How to switch career to IT
In this article, I’ll discuss a recipe for moving from other professional field to IT.
Last 13 years, I’ve been working in IT—pretty much programming in one form or another. It’s my first career, so I don’t have my own experience in the transition I’m talking about here — I’m mostly summarizing my ideas based on industry experience, what I see could be useful in the teams I worked on & stories of people how I met after they did successful switch.
When I talk with non-IT friends who try to change a career, I see them mostly focused on building up technical skills: by doing some course, signing up for bootcamps or studying on their own. There is good logic to it— they look forward to get a technical job, and they build up skills those jobs require. That’s for sure a good idea, and will payout in plan I describe too as well — it will make you better prepared to move up the ladder.
Step 1: identify IT providers in your current industry
No matter what field you are working currently in, there are already many IT companies active in this space. For us, the most interesting are companies that are building products dedicated for the industry, and companies that try to ‘disrupt’ it.
In case of product building, this could be companies behind:
CAD for engineers
point of sale software for retail
healthcare innovations
We are interested in companies that have a good products — most likely, behind bad products there is a bad company, it won’t offer much opportunities to grow with it, and maybe it will not last that long.
For industry-disruption companies, we could have:
[uber|airbnb|] for X
any IT company that is after replacing your current employer along with the half of the industry
In that case, most likely we will work with starts up on some stage — maybe the product is nothing more than an idea, maybe there already something and even some paying customers. Most realistically, we can hope that we will mange to move a bit along the ladder before the company run out of money or collapse — and that it won’t be more stressful than we can handle.
Step 2: find the positions you could cover with your current skill set in those companies
So here is the key of this approach. We take the idea of quick feedback, which is so popular in IT that we have many names for it:
lean start up methodology
release early, release often
agile
and apply it to our project of career switch. So instead of spending a lot of time or other resources on acquiring skills, we look for a match between our current profile & what interesting companies in the field needs. We hope for few things:
changing career is hard. If we will manage to use our current knowledge & connections, we can save us a bit of the pain.
early feedback. It will be so much easier to dedicate a lot of time & money, as we learn more about IT and we see if the industry and us is a good match.
some cheer up along the way — no-IT employer will not care about you learning technical things, while non-technical employees of IT company are likely to get better as they progress in their studies
Some ideas for non-technical or less technical positions company may have:
customer service
technical writer
tester — especially when done manually
For applying to any of those jobs, you should be able to leverage your current experience — you are bringing a knowledge from the field, something that most of the people working in those companies don’t have.
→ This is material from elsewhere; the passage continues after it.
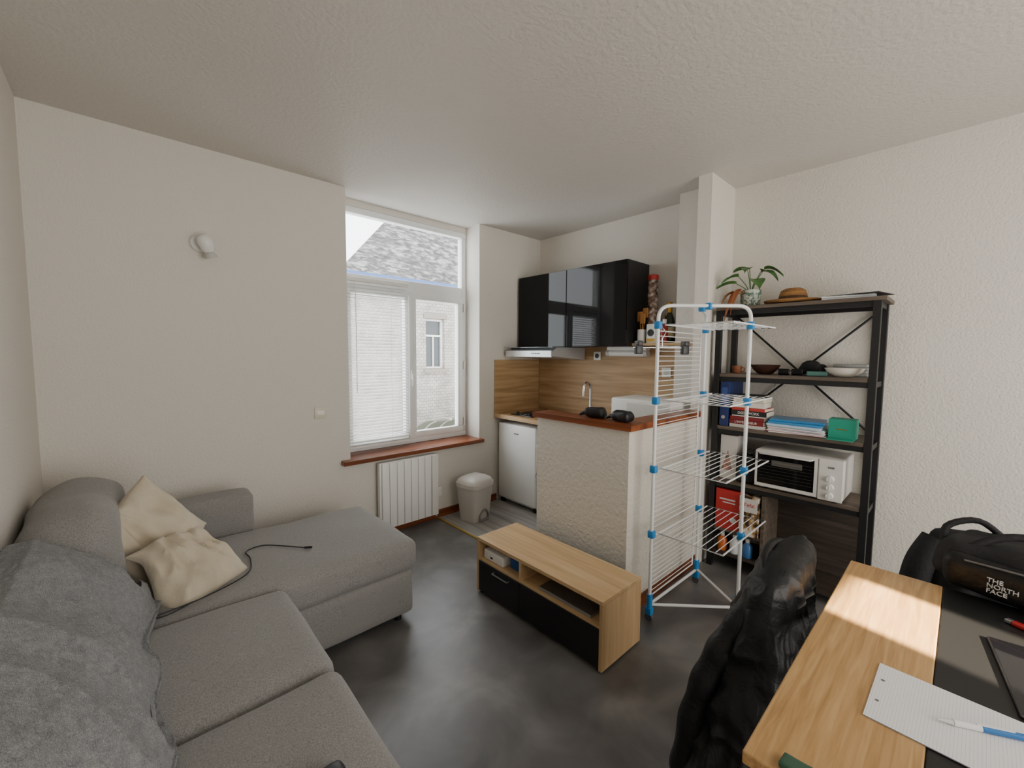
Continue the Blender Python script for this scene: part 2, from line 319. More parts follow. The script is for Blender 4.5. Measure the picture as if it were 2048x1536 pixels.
for i,(y0,y1) in enumerate(((2.48,3.10),(1.86,2.478))):
    c=thing('wall_cabinet','glossy black wall cabinet above the cooker hood' if i==0 else 'glossy black wall cabinet with lift-up door','cabinet',(3.12,y0,1.53),group='glossy black wall cabinets')
    B().box((-.15,0,0),(.168,y1-y0,.69),.002).done('body',blackmat,c)
    B().box((-.17,.002,.002),(-.152,y1-y0-.002,.688),.002).done('door',blackgloss,c)
hd=thing('extractor_hood','slim stainless steel cooker hood under the wall cabinet','extractor hood',(3.0,2.79,1.41))
b=B(); b.poly([(-.22,-.3,.035),(.25,-.3,.0),(.25,-.3,.115),(-.15,-.3,.115),(-.22,-.3,.075)],(0,.6,0)); b.done('hood_body',M('hood_steel','#c3c4c5',.35,.5),hd)
B().box((-.232,-.3,.025),(-.221,.3,.085),.002).done('front_panel',M('hood_white','#dcdddd',.3,.2),hd)
boxes('button',blackmat,hd,[((-.235,-.16+k*.022,.053),(-.232,-.148+k*.022,.062)) for k in range(5)])
B().box((-.26,-.34,.112),(.0,.3,.116)).done('glass_visor',M('visor','#8b9297',.1,.3),hd)
ul=thing('under_cabinet_light','white tube light below the wall cabinet','lamp',(3.2,2.0,1.475))
B().cyl((0,-.17,0),(0,.17,0),.028).done('lamp_tube',white,ul,smooth=40)
for a,c in ((.17,.2),(-.2,-.17)): B().cyl((0,a,0),(0,c,0),.03).done('end_cap',M('grey_cap','#bcbcb8',.4),ul,smooth=40)
B().box((-.02,-.19,.026),(.05,.19,.055)).done('mount',white,ul)
for (yy,zz_,lb,cc) in ((2.36,1.45,'white round power socket on the splashback','#3b3b3b'),(1.67,1.32,'white power socket on the splashback beside the microwave','#c9c9c4')):
    so=thing('power_socket',lb,'socket',(3.277,yy,zz_)); B().box((-.01,-.04,-.04),(0,.04,.04),.004).done('plate',white,so); B().cyl((-.013,0,0),(-.009,0,0),.022).done('recess',M('socket'+cc[1:],cc,.5),so)
B().poly([(3.04,1.34,1.536),(3.098,1.34,1.536),(3.098,1.525,1.536),(XR-.003,1.525,1.536),(XR-.003,1.855,1.536),(3.04,1.855,1.536)],(0,0,.02)).done('wall_shelf',splash,label='short oak shelf board holding utensils and bottles',cat='shelf')
ZS=1.556
u=thing('utensil_jar','white jar holding wooden kitchen utensils','jar',(3.09,1.80,ZS))
B().lathe([(.03,0),(.034,.01),(.034,.11),(.03,.11),(.029,.02)]).done('jar',white,u,smooth=50)
wd=M('spoon_wood','#b07b42',.6)
for k,(dx,dy,h) in enumerate(((.0,.01,.24),(.02,-.01,.27),(-.02,-.012,.22))):
    b=B(); b.tube([(dx*.3,dy*.3,.02),(dx,dy*1.5,h-.06)],.004,8); b.soft((dx*1.2,dy*1.7,h-.025),(.006,.024,.04),.006,8); b.done('utensil',wd,u,smooth=60)
u=thing('storage_jar','tall clear jar of colourful packets with a red lid','jar',(3.17,1.755,ZS))
B().lathe([(.038,0),(.04,.01),(.04,.5),(.036,.51)]).done('jar',M('jar_mix','#5b4a40',.2,var=(30,(1,1,1),[(.3,'#2c2a28'),(.5,'#8a6d5e'),(.7,'#cfc8c0')],3,0)),u,smooth=50)
B().lathe([(.042,.51),(.042,.545),(.036,.55)]).done('lid',M('red_lid','#b5302a',.4),u,smooth=50)
u=thing('tin_box','white square tin with a dark round emblem','tin',(3.10,1.70,ZS))
B().box((-.045,-.04,0),(.045,.04,.15),.006).done('body',white,u); B().cyl((-.047,0,.08),(-.045,0,.08),.028).done('emblem',M('dark_emblem','#2a2a30',.5),u); B().box((-.0465,-.035,.01),(-.045,.035,.035)).done('label_band',M('yellow_band','#c9a23c',.5),u)
u=thing('wine_bottle','dark green sparkling wine bottle with gold foil','bottle',(3.16,1.60,ZS))
B().lathe([(.038,0),(.042,.01),(.042,.15),(.03,.2),(.016,.24)]).done('bottle_body',M('dark_green_glass','#1d2a1a',.08),u,smooth=50); B().lathe([(.0165,.235),(.017,.28),(.019,.29),(.018,.315),(.008,.32)]).done('foil',M('gold_foil','#b98a3a',.3,.8),u,smooth=50)
B().lathe([(.0425,.05),(.0428,.052),(.0428,.12),(.0425,.122)]).done('bottle_label',M('cream_label','#cdbf9a',.6),u)
u=thing('sauce_bottle','red sauce bottle with a white cap','bottle',(3.08,1.60,ZS))
B().lathe([(.024,0),(.027,.01),(.027,.11),(.013,.15)]).done('bottle_body',M('red_sauce','#8c1f1a',.2),u,smooth=50); B().lathe([(.014,.148),(.015,.18),(.012,.182)]).done('cap',white,u,smooth=50)
u=thing('beer_bottle','small brown glass bottle','bottle',(3.22,1.66,ZS)); B().lathe([(.028,0),(.03,.01),(.03,.11),(.012,.17),(.012,.22)]).done('bottle_body',M('brown_glass','#3c2112',.1),u,smooth=50); B().lathe([(.0135,.218),(.014,.23),(.01,.232)]).done('cap',M('gold_foil','#b98a3a',.3,.8),u)
u=thing('coffee_tin','dark red round coffee tin','tin',(3.245,1.575,ZS)); B().lathe([(.035,0),(.036,.002),(.036,.12),(.034,.122)]).done('body',M('dark_red_tin','#6e1d1d',.35),u,smooth=50); B().lathe([(.037,.12),(.037,.135),(.03,.138)]).done('lid',blackmat,u,smooth=50)
for k,(x,y,rz,lb) in enumerate(((2.08,1.50,100,'crumpled black leather glove on the half wall ledge'),(2.07,1.31,80,'black padded glove lying on the half wall ledge'))):
    g=thing('glove',lb,'glove',(x,y,1.082),rz=rz,group='black gloves'); g.scale=(.8,.9,1.05)
    b=B(); b.soft((0,0,.03),(.075,.045,.029),.026,12,fn=lambda p,q:p*(1+.12*nz(p,30,k))); b.done('palm',blackmat,g,smooth=60)
    for j in range(4):
        b=B(); b.tube([(.05,-.03+j*.02,.02),(.085,-.034+j*.022,.026),(.115,-.036+j*.024,.014)],lambda t:.011-.003*t,8); b.done('finger',blackmat,g,smooth=60)
# ---------------------------------------------------------------- TV UNIT
tv=thing('tv_stand','low oak and black television stand with open cubbies','tv stand',(1.705,1.51,0))
x0,x1,y0,y1=-.165,.165,-.46,.46
B().box((x0,y0,.325),(x1,y1,.345),.002).done('top_panel',oakY,tv)
oakv=M('oak_v','#c39a62',.45,var=(2.2,(10,10,.5),OAK,6,.6))
B().box((x0,y0,0.01),(x1,y0+.018,.325)).done('side_panel',oakv,tv)
B().box((x0,y1-.018,0.01),(x1,y1,.325)).done('side_panel',oakv,tv)
B().box((x1-.01,y0+.018,.03),(x1-.002,y1-.018,.325)).done('back_panel',blackmat,tv)
boxes('shelf_board',oakY,tv,[((x0+.004,y0+.018,.205),(x1-.01,y1-.018,.22)),((x0+.004,y0+.018,.02),(x1-.01,y1-.018,.035)),((x0+.004,.075,.22),(x1-.01,.093,.325))])
for a,c in ((y0+.02,.083),(.087,y1-.02)):
    B().box((x0-.002,a,.02),(x0+.014,c,.208),.002).done('drawer_front',M('black_ash','#17171a',.35,bump=(40,.1,.002)),tv)
b=B(); b.tube([(x0-.002,.17,.179),(x0-.016,.17,.179),(x0-.016,.30,.179),(x0-.002,.30,.179)],.004,6); b.done('handle',steel,tv)
for x in (-.14,.14):
    for y in (-.43,.43): B().cyl((x,y,0),(x,y,.012),.015).done('foot',blackmat,tv)
z=thing('games_console','white slim electronic box inside the stand','electronics',(1.66,1.855,.22)); B().box((-.10,-.10,0),(.10,.075,.06),.01,3).done('body',white,z,smooth=40); B().box((-.102,-.01,.02),(-.10,.01,.03)).done('button',blackmat,z)
B().box((1.60,1.615,.22),(1.76,1.735,.295),.004).done('blue_box',M('blue_box','#1f4f8f',.5),label='small blue cardboard box inside the stand',cat='box')
z=thing('laptop','closed silver laptop stored inside the stand','laptop',(1.69,1.30,.22)); B().box((-.13,-.17,0),(.13,.17,.008),.003).done('base',steel,z); B().box((-.13,-.17,.009),(.13,.17,.016),.003).done('lid',steel,z)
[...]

Step 3: once inside, plan your next step
Ok, so when you manage to land on your first job in a IT company — no matter how technical it will be — it’s the time plan your next steps. There are many benefits of being inside the company:
you meet many people, doing different jobs — it should give you better idea about what career options you have, and how difficult it will be to achieve it
you can learn about hiring to the positions you are more interested in before they will be published outside
you can talk about your learning plans with you colleagues and hopefully you will get useful tips or maybe even some mentoring
Besides, the IT is full of non technical tasks, that in smaller teams will be done part-timely by technical staff along their main job, but bigger companies can have dedicated people for them. If you are complete outsider to the industry, you probably haven’t heard about UX designer, project managers or scrum masters — and maybe some of those paths will be easier for you to access than heavy duty programming that you planning to study for.
Wrap up
What I wrote here is just an idea I got from watching people who work on this transition — I don’t have an experience in applying it myself. Even if I had, everybody is different and what works in one case for somebody doesn’t apply to everybody in other context. It would be very interesting to hear about your experience in coming to IT form other field — maybe we all learn something from it.